Speaking of the potty, there are no flushable toilets or hot showers at these campsites. There are out houses with toilet paper available along the camping trail. The closest you will get to a shower is a dip in the reservoir, unless you have one on your boat. There is also no electricity on any of the campsites. I had my phone on “airplane” mode all weekend so I could have it for an emergency and still use it for an alarm clock in the morning.

I normally don’t need an alarm clock when sleeping in a tent, but it happened to rain that weekend, so I wasn’t sure if the sun was going to show its smiling face to wake me up in the morning. We were fortunate enough to bring our Kelty “sun shade tent” that was very useful when it rained. This allowed us to be able to sit outside and watch the rain fall over the water vs. being stuck in a small tent all evening.

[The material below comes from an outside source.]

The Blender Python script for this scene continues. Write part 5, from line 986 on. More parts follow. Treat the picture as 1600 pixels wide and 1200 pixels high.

Although this sun shade did end up leaky along the seams as its made for sun shade and not rain, still love that thing! – review for this will be in another post.

Hiking – By the time we set up camp on the first day it was getting late. It had taken us a long time to get to the site with the bikes and we needed to get ourselves back to the car and have the boat to the campsite before the sun set. Editors note: our sail boat is not set up with lights to be able to boat at night nor does it have a motor.

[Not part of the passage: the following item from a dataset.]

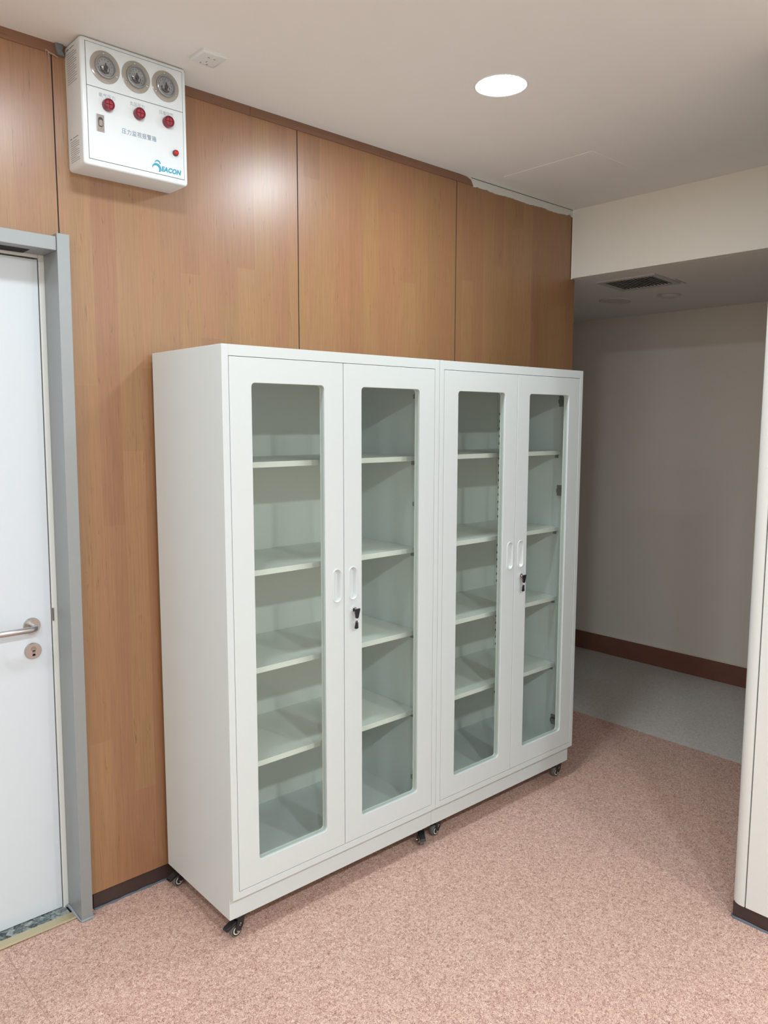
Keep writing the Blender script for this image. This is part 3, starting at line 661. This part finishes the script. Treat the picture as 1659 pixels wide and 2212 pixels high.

Given our time constraints we decided it would be faster to hike back than try to bike back. That it was! The trail was still difficult, however it was much easier than taking the bikes. The trail had so many steep rocky areas that we ended up carrying the bikes for a good portion of the trail. Not having to carry the bikes made the hike back quicker and much more pleasant.

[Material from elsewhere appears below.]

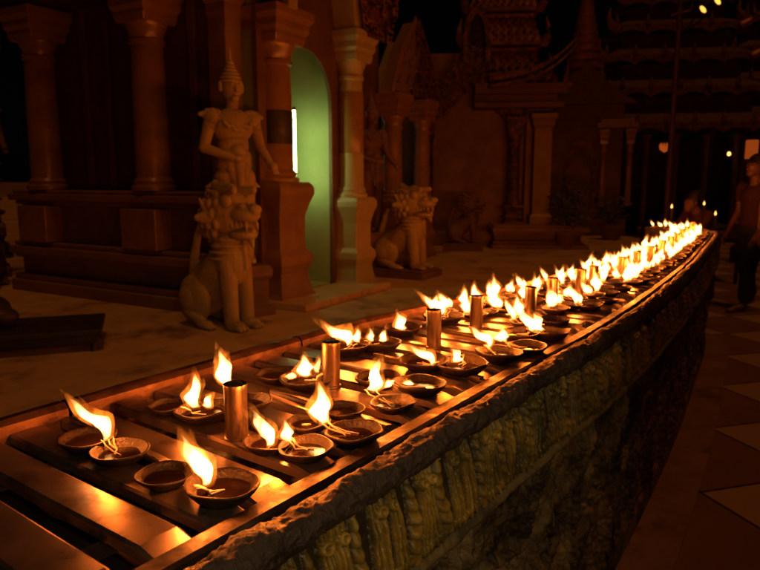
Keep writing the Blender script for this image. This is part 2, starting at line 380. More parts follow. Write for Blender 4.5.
# raised inner platform behind the lamp tray
edge = [ring(s, -WB-.06) for s in np.linspace(0, SMAX, 60)]
poly = [(float(e[0]), float(e[1])) for e in edge]
tail = [(1.9, 7.2), (4.4, 10.5), (4.5, 40), (-40, 40), (-40, -3)]
mb = MB(); allp = poly+tail; n = len(allp)
mb.add([(x, y, .38) for x, y in allp]+[(x, y, -.05) for x, y in allp], [tuple(range(n))]+[(i, (i+1) % n, n+(i+1) % n, n+i) for i in range(n)])
plat = tag(mb.build('platform', M['platform']), kind='structure')
# border stones along the foot of the wall
tag(sweep('pavement', M['kerb'], None, SM, [(.0, .004), (.19, .004), (.19, -.004)], smooth=20), kind='structure')

# ------------------------------------------------------------------ low wall that carries the tray
wall = empty('ornate_wall', (0, 0, 0), 0, 'long low curved wall with glazed relief frieze carrying the lamp tray', 'wall')
def d_cop(S, Q):
    d = (fbm(S*8, Q*3, 5, 3)-.5)*.018+(fbm(S*50, Q*10, 5, 8)-.5)*.013+np.clip(fbm(S*80, Q*16, 3, 12)-.6, 0, 1)*.02
    return d*np.clip(np.minimum(Q*8, 1), 0, 1)-.002
prof = []
for o_, z_ in [(.0105, .925), (.012, .94), (.018, .95), (.03, .955), (.043, .956), (.054, .952), (.062, .943), (.066, .931), (.064, .918), (.058, .908), (.05, .902), (.038, .90)]: prof.append((o_, z_))
_pp = np.array(prof); _l = np.concatenate([[0], np.cumsum(np.linalg.norm(np.diff(_pp, axis=0), axis=1))]); _q = np.linspace(0, _l[-1], 44)
prof_c = np.stack([np.interp(_q, _l, _pp[:, 0]), np.interp(_q, _l, _pp[:, 1])], 1)
sweep('coping', M['coping'], wall, SD, prof_c, d_cop)
def d_fr(S, Q):
    b = 1-Q; U = .118                                       # b: 0 bottom, 1 top
    wob = .005*np.sin(S*23)+.004*np.sin(S*61)
    k = np.floor((S+wob)/U); a = ((S+wob)/U-k-.5)                # -.5 .. .5
    alt = np.mod(k, 2)
    bend = .09*np.sin(b*PI*.9)*(alt*2-1)
    ac = a-bend
    w = .125*np.clip(1.1-(b-.25)**2*1.5, .12, 1.2)                # central spine of plump overlapping lobes
    sp_ = np.clip(1-(ac/w)**2, 0, 1)**.55
    ph = np.mod(b*6.5-np.abs(ac)*2.6+alt*.37, 1)
    h = .015*sp_*(.62+.38*np.sin(PI*ph**.6))
    for c0, rr, am in ((.19, .022, .012), (.255, .024, .014), (.325, .022, .011), (.39, .026, .015), (.46, .022, .012)):   # ribs that run up both sides
        cc = c0+.10*np.sin(b*2.9-.5)*(.5-c0)*2
        for sg in (-1, 1):
            h = np.maximum(h, am*np.clip(1-((a-sg*cc-bend*.5)/rr)**2, 0, 1)**.6)
    curl = np.hypot((np.abs(a)-.36)*1.0, (b-.80)*1.5); h = np.maximum(h, .02*np.clip(1-((curl-.07)/.045)**2, 0, 1)**.6)
    low_ = np.clip(1-((b-.06)/.06)**2, 0, 1)**.5*.012; h = np.maximum(h, low_)
    h = h*np.clip(.25+1.4*fbm(S*11, Q*2.4, 4, 15), .1, 1.25)+(fbm(S*34, Q*6, 4, 5)-.5)*.006
    return h+np.clip(vnoise(S*40, Q*1.0, 21)-.80, 0, 1)*.06*np.clip(1.1-Q, 0, 1)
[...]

Most of the trail is in deep wooded areas with rocky paths. There are a lot of fallen logs and loose rock areas. My suggestion is to make sure you have good hiking shoes and possibly a walking/hiking stick. Taking steeper areas slow and keeping to the sides with less gravel is also helpful. There were many people hiking on this trail to the camping area the weekend that we went (Labor Day weekend 2012) who also had never been to this campground. As we hiked back to the boat we passed many tired hikers who couldn’t wait to make it to the campsites.

I want to stress that the trail is not that bad if you are prepared for it. Lots of water, the right shoes and a light pack could be all that you need to make this a pleasant experience. There were a lot of misinformed first timers on this trail this weekend (just like us!) who were carrying heavy packs, were not in the right shoes (pretty sure I saw some flip flops out there) and were running out of water.

Sailing – This entry is specifically about the sailing trip we took while camping on Labor Day weekend 2012. Nick and I have been sailing at Round Valley Reservoir for years and will have many more posts regarding this. Keeping that in mind, it was almost 5pm by the time we got the sailboat in the water for our voyage back to the campsite. We have noticed that the wind through the valley often makes for excellent sailing conditions, except after 5pm.

With the lack of wind and the boat towing extra poundage for our camping gear, the trip to the campsite took much longer than expected. We ended up unloading the rest of our gear onto the camp site just as the sun was setting. A breathtakingly beautiful view by the way (see photo).

Had there been wind, or had we had a motor or even paddles we could have made it to the camp site in about 10 or 15 minutes. Although we did have a little trouble actually finding the site, since we set up our tent back in the wooded area and put nothing out on the water front area. Another obstacle that could have been avoided. The second day we stayed there we set up our bright orange and green Kelty sun shade on the water front area – that made the site much easier to find!

Another note about boating to your campsite, or even hanging out along the water – sound bounces off the mountains/hills/water – so be careful what you say…. Even if it’s a whisper. Everyone can hear you!